GOAL – Restate word for word the lines beginning at the one that contains "M_redd, FR, t=.0052)" and ending at the one that contains "FR, t=.005, bevel=.0015)"; include both and nothing else.
- - -
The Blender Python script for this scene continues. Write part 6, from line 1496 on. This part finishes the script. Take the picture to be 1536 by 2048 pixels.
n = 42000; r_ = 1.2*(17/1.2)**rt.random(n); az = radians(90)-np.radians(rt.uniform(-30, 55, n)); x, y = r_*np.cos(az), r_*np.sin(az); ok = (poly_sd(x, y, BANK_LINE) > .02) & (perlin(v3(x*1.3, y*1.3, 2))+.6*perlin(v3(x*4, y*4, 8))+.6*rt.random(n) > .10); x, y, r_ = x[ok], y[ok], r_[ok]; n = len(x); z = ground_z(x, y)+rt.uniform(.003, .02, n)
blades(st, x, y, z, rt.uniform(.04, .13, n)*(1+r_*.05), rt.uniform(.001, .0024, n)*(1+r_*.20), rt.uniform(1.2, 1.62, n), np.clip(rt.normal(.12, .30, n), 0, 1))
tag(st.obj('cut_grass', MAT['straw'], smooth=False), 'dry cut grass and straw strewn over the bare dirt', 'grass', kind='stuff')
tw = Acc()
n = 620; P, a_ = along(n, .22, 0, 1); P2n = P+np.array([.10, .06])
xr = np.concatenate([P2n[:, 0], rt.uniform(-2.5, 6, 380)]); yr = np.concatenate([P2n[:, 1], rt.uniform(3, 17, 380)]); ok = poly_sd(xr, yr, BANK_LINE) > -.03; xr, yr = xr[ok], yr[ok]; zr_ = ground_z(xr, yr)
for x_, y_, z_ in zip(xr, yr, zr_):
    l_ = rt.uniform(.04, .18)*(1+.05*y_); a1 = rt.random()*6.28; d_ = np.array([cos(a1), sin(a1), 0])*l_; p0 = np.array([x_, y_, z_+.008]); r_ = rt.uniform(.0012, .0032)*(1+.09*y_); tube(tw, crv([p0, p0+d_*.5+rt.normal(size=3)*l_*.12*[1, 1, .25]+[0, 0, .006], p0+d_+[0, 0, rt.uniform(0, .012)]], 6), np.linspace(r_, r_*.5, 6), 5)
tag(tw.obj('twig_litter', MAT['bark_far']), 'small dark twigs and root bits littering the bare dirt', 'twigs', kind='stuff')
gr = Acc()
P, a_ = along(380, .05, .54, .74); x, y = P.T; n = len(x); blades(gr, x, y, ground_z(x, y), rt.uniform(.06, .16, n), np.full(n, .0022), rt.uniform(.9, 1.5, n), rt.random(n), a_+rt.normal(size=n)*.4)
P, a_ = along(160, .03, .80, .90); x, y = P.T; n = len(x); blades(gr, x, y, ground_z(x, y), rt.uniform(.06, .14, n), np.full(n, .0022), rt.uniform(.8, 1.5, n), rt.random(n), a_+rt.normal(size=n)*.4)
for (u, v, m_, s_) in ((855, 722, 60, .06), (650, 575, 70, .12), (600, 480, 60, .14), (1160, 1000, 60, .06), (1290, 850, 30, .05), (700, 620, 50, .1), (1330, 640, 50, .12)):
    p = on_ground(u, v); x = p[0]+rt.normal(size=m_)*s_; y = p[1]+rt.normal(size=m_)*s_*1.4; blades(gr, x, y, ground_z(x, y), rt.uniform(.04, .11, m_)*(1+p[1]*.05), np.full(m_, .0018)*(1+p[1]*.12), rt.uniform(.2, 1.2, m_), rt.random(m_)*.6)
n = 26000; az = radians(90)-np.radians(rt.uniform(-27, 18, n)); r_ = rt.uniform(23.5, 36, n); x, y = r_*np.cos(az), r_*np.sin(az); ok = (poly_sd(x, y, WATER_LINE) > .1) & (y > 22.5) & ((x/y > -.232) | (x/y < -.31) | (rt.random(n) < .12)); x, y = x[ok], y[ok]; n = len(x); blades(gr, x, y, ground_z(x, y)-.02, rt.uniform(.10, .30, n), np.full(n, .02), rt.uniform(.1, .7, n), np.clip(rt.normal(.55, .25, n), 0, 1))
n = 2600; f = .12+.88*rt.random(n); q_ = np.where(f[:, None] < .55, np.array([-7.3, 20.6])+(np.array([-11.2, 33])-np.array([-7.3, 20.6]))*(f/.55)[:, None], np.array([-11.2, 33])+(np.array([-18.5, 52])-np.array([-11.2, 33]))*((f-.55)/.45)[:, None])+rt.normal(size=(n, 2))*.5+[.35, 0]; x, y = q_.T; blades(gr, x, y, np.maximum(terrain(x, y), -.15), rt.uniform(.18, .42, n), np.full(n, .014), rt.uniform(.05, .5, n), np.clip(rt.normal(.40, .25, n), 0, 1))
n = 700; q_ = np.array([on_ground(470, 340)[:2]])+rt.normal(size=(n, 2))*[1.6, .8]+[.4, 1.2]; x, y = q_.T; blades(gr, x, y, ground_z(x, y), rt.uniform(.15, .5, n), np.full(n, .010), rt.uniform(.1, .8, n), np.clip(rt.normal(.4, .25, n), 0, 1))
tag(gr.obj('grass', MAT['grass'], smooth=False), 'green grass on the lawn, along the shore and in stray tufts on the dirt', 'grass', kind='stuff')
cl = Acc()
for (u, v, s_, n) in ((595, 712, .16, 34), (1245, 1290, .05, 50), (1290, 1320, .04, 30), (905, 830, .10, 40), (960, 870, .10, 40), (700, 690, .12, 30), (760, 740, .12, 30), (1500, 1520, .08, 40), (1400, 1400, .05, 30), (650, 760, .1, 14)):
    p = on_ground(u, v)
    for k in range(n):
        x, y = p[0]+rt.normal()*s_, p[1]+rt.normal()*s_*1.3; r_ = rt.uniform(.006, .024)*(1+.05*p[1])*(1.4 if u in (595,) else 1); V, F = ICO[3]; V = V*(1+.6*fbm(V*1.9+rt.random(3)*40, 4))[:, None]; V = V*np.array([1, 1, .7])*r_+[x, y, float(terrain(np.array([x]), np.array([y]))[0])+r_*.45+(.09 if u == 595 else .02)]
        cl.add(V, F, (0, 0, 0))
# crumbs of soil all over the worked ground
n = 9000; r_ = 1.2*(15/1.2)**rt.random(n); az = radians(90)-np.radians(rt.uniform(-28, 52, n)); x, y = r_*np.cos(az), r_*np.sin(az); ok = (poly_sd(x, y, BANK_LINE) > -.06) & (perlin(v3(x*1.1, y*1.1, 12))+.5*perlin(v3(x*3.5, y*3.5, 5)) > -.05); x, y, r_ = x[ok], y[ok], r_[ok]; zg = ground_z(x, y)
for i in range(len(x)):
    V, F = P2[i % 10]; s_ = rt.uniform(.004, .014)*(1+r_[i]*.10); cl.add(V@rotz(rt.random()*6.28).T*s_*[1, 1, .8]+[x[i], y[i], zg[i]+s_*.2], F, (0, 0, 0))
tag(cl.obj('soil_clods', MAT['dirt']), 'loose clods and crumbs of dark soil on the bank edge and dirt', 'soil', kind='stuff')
- - -
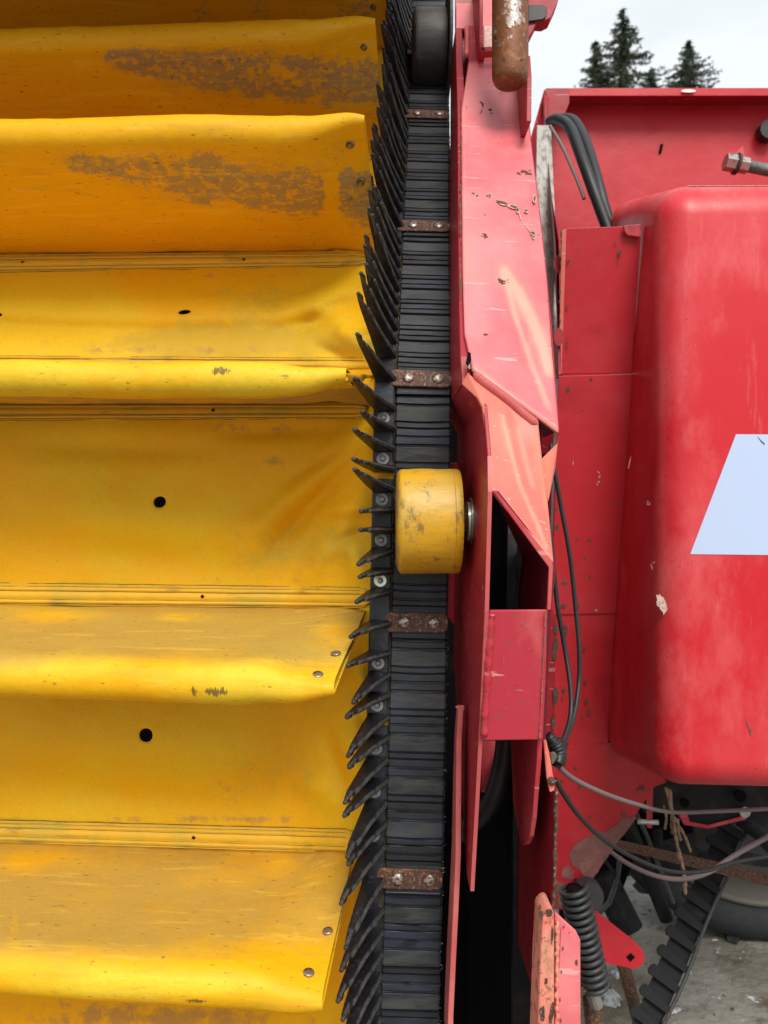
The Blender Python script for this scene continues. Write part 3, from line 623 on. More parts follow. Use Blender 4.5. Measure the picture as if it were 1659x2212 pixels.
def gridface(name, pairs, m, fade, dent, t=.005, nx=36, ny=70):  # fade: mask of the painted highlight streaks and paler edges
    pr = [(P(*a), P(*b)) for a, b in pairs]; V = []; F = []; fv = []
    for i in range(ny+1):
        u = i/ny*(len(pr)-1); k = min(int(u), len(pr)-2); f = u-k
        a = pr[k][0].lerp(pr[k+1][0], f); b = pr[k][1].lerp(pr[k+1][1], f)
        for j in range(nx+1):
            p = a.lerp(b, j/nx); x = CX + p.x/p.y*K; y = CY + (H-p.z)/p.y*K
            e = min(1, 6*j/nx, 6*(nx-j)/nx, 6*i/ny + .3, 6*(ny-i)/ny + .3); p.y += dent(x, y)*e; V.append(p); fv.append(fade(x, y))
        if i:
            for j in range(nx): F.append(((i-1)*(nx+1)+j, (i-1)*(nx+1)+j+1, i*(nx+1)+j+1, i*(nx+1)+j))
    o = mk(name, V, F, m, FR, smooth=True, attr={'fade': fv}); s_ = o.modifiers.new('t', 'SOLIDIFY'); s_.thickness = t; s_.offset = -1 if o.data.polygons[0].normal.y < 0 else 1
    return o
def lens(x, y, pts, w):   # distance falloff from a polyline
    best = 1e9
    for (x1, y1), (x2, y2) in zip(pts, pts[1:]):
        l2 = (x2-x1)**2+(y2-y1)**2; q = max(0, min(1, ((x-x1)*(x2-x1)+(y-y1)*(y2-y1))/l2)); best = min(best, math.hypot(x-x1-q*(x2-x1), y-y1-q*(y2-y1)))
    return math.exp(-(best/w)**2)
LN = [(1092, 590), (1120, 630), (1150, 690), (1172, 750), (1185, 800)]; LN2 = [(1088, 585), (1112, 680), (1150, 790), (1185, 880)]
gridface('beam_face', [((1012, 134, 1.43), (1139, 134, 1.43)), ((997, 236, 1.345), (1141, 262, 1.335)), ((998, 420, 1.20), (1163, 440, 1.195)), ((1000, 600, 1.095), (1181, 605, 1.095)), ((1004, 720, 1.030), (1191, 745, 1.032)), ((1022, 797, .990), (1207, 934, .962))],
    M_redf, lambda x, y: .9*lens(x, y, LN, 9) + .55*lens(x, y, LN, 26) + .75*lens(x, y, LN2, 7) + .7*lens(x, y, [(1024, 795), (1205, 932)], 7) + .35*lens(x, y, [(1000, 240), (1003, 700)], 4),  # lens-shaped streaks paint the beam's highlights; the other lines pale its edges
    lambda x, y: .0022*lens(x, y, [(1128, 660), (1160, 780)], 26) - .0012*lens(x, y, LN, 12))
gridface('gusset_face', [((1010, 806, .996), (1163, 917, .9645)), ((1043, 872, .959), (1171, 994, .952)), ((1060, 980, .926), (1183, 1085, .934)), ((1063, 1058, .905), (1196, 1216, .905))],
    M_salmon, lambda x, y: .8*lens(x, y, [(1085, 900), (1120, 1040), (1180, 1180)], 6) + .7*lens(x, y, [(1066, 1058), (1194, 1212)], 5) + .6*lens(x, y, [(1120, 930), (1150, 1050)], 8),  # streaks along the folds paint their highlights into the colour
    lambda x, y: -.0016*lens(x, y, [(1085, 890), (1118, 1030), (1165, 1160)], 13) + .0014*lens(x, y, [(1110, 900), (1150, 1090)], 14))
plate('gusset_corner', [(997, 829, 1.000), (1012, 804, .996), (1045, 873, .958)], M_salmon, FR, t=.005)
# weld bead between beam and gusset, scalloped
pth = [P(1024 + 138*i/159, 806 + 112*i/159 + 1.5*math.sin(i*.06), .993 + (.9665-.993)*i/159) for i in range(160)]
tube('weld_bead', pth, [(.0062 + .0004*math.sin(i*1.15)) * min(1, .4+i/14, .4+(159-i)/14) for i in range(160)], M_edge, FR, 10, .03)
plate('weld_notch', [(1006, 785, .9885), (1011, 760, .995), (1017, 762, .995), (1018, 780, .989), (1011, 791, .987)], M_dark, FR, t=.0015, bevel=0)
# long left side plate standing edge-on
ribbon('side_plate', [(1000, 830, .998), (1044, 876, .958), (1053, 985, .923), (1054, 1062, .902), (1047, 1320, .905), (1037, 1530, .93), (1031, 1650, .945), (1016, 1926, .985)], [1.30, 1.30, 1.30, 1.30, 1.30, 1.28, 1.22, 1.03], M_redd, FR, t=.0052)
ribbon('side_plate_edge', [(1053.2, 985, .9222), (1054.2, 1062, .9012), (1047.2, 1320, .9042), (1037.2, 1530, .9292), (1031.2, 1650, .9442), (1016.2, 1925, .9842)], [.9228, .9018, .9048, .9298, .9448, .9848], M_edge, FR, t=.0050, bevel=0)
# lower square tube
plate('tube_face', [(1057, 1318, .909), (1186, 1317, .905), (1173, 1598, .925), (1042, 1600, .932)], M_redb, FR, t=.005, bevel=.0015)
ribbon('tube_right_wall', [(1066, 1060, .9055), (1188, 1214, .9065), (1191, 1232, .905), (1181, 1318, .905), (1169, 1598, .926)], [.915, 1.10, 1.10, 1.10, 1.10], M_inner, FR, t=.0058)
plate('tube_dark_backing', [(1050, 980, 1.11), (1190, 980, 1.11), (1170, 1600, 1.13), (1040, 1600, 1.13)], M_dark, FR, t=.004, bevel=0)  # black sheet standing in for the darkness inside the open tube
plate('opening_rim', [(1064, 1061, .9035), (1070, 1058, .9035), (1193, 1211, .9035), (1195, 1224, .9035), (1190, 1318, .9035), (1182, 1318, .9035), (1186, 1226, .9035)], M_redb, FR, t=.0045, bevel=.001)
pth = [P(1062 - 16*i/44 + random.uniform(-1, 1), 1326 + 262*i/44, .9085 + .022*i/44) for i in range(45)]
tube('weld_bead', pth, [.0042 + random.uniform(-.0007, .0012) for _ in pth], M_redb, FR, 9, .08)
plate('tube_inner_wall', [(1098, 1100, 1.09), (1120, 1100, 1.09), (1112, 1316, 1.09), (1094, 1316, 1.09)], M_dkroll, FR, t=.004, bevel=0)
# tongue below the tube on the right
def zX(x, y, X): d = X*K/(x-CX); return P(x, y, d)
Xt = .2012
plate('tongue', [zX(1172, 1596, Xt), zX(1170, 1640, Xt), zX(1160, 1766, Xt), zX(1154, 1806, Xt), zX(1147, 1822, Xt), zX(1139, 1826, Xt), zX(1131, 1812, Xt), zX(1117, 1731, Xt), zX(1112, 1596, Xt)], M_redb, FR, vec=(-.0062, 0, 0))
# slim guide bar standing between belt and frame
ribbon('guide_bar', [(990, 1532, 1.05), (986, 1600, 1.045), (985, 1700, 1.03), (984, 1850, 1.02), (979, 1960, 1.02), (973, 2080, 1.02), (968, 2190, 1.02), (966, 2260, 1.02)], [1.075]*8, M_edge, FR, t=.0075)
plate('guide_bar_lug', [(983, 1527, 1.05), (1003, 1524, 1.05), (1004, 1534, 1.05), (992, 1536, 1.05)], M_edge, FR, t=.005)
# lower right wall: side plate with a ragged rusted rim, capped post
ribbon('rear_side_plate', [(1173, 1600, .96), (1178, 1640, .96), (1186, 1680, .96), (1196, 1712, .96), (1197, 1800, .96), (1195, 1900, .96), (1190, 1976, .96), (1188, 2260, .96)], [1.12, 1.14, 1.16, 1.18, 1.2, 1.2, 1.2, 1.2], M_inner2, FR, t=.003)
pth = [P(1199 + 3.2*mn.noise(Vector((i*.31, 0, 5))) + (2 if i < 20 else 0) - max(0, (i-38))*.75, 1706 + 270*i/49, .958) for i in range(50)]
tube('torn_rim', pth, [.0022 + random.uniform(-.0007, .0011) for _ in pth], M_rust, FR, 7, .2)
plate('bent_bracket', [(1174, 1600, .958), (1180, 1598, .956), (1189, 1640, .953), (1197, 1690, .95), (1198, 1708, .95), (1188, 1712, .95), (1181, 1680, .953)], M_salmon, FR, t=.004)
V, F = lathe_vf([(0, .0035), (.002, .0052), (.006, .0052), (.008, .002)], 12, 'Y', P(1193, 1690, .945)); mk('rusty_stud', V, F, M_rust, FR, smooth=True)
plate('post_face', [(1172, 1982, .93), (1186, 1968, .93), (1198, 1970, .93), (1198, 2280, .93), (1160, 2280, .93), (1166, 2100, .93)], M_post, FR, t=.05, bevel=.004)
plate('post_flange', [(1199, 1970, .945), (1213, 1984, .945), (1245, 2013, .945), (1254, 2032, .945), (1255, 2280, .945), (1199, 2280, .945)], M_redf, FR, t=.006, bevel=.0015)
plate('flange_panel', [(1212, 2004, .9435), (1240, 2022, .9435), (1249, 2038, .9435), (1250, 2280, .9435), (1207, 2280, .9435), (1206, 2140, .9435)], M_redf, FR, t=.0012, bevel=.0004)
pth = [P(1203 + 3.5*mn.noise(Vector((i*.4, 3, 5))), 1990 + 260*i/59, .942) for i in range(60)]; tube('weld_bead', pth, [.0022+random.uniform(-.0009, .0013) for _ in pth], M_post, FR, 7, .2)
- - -
EXERCISE ANSWER –
ribbon('side_plate', [(1000, 830, .998), (1044, 876, .958), (1053, 985, .923), (1054, 1062, .902), (1047, 1320, .905), (1037, 1530, .93), (1031, 1650, .945), (1016, 1926, .985)], [1.30, 1.30, 1.30, 1.30, 1.30, 1.28, 1.22, 1.03], M_redd, FR, t=.0052)
ribbon('side_plate_edge', [(1053.2, 985, .9222), (1054.2, 1062, .9012), (1047.2, 1320, .9042), (1037.2, 1530, .9292), (1031.2, 1650, .9442), (1016.2, 1925, .9842)], [.9228, .9018, .9048, .9298, .9448, .9848], M_edge, FR, t=.0050, bevel=0)
# lower square tube
plate('tube_face', [(1057, 1318, .909), (1186, 1317, .905), (1173, 1598, .925), (1042, 1600, .932)], M_redb, FR, t=.005, bevel=.0015)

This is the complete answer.